Request: Take every line from the listing below that contains "empty".

--- Start Stored data ---

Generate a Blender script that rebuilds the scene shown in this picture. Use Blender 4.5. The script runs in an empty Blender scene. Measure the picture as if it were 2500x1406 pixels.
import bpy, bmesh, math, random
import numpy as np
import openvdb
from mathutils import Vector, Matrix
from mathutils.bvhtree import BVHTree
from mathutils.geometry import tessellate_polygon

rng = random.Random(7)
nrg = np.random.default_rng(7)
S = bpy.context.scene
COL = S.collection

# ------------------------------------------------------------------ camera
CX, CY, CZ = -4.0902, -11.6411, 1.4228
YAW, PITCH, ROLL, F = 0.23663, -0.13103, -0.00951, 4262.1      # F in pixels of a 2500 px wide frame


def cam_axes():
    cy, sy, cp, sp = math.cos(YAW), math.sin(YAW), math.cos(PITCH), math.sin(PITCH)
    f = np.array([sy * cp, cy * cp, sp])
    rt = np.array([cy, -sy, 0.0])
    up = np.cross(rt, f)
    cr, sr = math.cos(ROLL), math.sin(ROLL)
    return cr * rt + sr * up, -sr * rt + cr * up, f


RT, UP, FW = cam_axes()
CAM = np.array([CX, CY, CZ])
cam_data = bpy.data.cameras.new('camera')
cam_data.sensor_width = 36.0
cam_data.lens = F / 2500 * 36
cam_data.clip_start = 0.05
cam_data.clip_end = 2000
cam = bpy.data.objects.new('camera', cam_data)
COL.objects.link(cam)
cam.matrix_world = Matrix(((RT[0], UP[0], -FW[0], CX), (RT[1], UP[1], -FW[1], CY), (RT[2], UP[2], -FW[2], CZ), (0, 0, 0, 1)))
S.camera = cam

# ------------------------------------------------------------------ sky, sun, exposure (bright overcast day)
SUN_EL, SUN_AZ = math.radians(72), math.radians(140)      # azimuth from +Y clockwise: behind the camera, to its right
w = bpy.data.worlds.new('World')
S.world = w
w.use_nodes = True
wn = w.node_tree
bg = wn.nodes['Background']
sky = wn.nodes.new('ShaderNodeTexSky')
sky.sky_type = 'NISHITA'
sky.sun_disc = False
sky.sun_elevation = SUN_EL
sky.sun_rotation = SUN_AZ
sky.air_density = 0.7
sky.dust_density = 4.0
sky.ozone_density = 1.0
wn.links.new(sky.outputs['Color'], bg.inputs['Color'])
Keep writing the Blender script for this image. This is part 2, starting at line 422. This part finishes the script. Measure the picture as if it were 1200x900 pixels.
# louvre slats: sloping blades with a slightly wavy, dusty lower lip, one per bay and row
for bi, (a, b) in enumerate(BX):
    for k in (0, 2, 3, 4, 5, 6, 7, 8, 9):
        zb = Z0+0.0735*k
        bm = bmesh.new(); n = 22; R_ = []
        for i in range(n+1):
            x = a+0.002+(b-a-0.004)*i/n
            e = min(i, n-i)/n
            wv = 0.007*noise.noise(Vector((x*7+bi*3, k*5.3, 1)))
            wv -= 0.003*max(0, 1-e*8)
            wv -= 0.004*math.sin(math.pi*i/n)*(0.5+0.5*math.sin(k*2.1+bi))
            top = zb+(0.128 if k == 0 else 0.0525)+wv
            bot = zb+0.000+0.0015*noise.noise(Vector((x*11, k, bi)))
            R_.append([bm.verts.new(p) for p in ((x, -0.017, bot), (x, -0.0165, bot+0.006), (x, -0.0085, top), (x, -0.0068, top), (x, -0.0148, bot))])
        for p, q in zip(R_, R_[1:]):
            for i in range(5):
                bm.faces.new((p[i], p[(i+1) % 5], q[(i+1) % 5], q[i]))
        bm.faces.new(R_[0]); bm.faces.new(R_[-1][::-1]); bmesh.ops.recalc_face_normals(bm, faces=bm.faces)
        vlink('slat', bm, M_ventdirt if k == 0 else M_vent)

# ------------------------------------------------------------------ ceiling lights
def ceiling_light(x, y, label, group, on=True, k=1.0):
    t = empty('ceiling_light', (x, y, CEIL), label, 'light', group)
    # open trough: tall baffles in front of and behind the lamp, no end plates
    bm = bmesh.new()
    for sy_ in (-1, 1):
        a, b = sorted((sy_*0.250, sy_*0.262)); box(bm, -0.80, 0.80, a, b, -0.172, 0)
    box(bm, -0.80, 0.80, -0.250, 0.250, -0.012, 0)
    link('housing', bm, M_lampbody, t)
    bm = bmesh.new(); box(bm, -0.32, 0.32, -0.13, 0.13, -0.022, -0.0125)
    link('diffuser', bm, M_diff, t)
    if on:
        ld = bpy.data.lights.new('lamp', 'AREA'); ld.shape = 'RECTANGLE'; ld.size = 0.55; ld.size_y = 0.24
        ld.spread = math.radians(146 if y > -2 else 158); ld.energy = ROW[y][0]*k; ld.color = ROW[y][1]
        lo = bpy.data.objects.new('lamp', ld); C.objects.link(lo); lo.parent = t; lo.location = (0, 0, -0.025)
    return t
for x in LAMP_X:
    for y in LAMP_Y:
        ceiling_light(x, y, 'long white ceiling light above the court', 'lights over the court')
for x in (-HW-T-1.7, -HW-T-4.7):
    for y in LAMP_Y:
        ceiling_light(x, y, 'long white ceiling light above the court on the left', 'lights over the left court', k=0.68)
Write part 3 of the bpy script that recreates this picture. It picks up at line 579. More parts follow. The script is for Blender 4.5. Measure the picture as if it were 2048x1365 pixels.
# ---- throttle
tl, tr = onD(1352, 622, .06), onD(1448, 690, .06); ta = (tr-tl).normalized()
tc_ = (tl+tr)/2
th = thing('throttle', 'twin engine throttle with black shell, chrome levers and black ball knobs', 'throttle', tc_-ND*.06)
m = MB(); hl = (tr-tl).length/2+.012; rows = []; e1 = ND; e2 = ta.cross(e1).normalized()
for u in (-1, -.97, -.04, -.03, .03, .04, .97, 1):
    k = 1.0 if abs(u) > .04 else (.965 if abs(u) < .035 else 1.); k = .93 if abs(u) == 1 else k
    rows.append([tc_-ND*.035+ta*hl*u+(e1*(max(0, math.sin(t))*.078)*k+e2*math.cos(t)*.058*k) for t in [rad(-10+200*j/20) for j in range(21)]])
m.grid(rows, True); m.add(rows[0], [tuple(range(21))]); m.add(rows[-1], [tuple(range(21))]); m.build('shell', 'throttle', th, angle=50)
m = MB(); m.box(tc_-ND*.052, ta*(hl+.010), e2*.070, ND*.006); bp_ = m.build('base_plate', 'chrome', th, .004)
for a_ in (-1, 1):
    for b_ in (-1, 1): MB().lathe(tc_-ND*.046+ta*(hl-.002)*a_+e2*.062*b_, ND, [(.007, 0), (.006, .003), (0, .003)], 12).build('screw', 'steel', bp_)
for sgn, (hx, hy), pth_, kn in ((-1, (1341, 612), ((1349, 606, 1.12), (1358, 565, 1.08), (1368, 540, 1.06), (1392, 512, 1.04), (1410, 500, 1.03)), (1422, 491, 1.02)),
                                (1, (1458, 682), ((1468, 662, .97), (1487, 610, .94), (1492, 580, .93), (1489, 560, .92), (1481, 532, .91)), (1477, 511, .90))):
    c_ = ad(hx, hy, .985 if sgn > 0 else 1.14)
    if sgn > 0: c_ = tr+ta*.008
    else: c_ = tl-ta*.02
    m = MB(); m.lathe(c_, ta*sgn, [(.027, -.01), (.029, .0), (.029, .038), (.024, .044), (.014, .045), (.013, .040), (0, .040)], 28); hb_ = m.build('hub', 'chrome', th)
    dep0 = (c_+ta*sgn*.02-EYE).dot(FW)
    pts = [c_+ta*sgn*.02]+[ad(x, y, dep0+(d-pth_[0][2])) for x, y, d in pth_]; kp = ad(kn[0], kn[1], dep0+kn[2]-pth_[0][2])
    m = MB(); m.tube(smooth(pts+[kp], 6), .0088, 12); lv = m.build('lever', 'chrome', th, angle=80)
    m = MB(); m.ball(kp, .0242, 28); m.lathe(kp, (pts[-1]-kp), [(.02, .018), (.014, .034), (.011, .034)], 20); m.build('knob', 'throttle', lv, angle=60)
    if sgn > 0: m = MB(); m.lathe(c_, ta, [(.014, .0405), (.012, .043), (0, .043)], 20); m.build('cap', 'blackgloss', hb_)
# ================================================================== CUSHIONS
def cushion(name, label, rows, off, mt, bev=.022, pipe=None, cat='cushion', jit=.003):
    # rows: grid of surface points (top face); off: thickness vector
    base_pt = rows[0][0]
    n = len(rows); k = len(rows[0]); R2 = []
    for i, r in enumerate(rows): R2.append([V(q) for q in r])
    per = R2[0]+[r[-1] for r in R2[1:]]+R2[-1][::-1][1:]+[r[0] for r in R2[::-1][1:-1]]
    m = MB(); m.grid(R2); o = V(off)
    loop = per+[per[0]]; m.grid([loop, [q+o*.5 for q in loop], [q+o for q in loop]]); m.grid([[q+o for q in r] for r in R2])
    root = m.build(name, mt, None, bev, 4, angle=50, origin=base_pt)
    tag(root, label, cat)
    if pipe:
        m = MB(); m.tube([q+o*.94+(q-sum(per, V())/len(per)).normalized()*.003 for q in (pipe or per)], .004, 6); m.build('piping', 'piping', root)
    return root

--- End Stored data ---

Task answer:
Generate a Blender script that rebuilds the scene shown in this picture. Use Blender 4.5. The script runs in an empty Blender scene. Measure the picture as if it were 2500x1406 pixels.
    t = empty('ceiling_light', (x, y, CEIL), label, 'light', group)